When Life Hands You Leftovers…

Lately, I’ve been wondering if I’ve been “waiting for lightning“. Waiting for some miraculous sign that life is going to change for the better.

Instead of actively engaging in the world around me with passion and skinned knees, I’m just…waiting.

Waiting and receiving life’s “leftovers”.

It’s like I’m trapped in a cage, hoping for someone to open the door. But all the while, the key is sitting on floor. All I have to do is find the courage to pick up the key and leave.

The choice is mine.

I can move towards freedom or cling to my fear.

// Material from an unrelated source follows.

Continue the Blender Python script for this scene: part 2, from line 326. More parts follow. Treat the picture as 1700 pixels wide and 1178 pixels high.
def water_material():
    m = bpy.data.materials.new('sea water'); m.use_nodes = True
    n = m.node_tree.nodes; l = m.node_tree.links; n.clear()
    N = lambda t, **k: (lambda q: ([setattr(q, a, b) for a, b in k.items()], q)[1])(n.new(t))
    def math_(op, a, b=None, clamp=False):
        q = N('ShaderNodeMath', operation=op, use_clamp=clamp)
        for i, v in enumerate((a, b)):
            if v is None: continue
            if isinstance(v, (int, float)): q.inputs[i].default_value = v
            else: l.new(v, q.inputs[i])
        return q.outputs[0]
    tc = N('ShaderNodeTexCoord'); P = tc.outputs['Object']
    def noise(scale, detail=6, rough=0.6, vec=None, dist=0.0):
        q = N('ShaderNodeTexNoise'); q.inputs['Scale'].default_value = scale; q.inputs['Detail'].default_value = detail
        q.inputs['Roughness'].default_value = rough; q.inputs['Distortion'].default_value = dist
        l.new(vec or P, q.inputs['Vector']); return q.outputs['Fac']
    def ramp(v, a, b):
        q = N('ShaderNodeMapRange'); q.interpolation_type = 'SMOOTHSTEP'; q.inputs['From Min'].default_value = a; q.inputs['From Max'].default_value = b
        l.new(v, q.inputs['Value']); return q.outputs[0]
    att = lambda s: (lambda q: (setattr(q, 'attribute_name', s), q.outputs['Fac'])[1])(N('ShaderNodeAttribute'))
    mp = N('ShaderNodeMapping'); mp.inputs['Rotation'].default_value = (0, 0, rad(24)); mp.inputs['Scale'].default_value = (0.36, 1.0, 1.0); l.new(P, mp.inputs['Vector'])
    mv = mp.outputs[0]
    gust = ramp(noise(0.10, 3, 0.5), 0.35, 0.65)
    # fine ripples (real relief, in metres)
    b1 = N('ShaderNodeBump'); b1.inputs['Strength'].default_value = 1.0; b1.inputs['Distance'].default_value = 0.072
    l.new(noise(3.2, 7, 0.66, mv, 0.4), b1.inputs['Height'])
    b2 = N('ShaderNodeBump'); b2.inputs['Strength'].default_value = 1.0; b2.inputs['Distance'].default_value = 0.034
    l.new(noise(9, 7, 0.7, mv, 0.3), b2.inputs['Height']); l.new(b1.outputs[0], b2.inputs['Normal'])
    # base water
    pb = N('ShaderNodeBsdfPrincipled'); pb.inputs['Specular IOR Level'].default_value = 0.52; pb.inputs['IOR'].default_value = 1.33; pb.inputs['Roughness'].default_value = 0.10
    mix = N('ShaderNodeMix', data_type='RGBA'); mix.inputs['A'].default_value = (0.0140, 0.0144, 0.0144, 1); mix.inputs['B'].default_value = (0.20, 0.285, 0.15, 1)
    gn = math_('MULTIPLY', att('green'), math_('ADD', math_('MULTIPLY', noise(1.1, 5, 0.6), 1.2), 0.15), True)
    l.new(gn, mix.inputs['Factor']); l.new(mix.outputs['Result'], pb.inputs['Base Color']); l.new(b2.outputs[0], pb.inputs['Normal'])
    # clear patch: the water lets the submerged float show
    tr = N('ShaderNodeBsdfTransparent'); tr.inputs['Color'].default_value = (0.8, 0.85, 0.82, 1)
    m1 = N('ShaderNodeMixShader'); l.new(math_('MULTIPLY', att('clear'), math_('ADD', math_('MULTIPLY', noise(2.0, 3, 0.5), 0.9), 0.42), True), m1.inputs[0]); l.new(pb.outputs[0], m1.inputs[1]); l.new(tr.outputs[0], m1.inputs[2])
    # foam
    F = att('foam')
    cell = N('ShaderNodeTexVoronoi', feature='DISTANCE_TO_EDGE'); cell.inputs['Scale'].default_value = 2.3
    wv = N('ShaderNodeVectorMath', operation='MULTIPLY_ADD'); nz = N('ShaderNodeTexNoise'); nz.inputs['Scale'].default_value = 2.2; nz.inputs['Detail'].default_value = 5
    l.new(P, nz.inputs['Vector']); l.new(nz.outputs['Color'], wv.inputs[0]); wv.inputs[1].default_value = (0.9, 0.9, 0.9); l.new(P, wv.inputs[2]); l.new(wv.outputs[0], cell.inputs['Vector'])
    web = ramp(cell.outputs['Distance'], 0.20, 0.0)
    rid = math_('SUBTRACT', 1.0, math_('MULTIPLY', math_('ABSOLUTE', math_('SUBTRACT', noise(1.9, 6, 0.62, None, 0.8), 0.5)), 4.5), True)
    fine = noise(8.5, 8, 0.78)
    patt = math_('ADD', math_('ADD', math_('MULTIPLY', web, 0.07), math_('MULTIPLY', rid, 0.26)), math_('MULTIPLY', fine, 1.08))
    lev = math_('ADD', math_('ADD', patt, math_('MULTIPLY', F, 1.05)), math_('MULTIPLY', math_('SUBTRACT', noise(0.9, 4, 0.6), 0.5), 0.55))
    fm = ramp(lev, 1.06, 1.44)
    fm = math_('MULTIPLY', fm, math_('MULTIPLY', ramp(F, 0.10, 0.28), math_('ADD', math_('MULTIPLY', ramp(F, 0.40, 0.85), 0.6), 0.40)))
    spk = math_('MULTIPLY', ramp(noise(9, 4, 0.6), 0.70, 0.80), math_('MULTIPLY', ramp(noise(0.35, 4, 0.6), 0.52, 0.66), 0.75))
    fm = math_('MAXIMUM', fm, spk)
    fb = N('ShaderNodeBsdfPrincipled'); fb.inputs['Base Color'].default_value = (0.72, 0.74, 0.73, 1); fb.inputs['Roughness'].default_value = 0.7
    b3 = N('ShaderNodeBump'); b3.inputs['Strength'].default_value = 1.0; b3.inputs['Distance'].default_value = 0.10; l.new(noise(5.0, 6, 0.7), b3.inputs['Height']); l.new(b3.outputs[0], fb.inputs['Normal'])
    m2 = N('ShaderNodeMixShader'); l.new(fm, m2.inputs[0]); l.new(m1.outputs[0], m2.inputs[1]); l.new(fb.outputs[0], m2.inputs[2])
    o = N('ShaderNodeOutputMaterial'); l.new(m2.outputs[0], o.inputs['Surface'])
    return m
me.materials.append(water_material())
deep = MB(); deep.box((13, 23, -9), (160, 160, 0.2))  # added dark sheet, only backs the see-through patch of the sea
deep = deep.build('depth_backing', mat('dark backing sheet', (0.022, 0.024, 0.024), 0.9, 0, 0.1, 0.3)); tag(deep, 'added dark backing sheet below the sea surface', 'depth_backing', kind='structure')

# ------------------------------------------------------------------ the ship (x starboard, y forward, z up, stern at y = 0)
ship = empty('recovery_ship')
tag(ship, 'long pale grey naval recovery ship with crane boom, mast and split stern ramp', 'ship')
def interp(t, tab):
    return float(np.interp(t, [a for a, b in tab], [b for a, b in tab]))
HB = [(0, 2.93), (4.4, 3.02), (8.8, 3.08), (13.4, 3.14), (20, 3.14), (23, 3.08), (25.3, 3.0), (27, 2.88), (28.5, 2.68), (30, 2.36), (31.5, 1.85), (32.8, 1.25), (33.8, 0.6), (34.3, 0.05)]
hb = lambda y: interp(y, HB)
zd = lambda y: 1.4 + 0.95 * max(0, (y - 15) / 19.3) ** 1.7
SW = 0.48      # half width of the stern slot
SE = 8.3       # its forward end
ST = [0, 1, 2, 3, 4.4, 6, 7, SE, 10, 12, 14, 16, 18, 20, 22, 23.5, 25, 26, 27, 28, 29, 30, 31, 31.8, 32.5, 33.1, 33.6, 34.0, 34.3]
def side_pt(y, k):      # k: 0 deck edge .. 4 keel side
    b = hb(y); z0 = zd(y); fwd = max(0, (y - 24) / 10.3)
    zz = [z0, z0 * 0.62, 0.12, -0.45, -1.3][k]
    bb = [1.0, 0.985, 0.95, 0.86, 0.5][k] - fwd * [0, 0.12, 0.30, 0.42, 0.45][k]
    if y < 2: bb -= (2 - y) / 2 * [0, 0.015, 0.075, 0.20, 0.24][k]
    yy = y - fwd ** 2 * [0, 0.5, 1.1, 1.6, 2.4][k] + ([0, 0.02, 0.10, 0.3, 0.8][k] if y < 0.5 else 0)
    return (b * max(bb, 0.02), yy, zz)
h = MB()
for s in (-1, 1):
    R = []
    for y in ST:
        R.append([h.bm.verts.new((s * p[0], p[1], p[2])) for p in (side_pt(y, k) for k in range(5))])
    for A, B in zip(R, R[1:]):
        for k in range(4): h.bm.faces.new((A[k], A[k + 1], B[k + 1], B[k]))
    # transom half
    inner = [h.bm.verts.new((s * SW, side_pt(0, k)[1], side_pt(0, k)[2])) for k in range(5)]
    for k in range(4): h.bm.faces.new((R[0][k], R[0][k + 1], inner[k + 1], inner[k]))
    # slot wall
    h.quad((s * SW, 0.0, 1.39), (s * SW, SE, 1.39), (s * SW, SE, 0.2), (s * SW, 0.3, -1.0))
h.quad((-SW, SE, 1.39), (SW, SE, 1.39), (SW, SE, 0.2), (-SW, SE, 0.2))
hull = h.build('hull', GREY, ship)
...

My fear like an familiar ache that leaves me tense and paralyzed.

The choice is mine.

I don’t want to waste my time,  living a life of mediocrity while clinging to leftovers.

I want to live.

I want to live a life of meaning and purpose, not squandering the fleeting remains of my youth in a cage.

“God grant me the serenity to accept the things I cannot change; Courage to change the things I can; and wisdom to know the difference.”-Reinhold Niebuhr

*I’ve been on a hiatus as I wrestle through some issues in my life (work, relationships, health, etc).

As time permits, I hope to share snippets of my journey in the future.  We’ll see. 🙂

However, my current theme song, as I wrestle with my struggles, is “Run Wild”.

I hope we all can have the courage to run wild/live free/and love strong.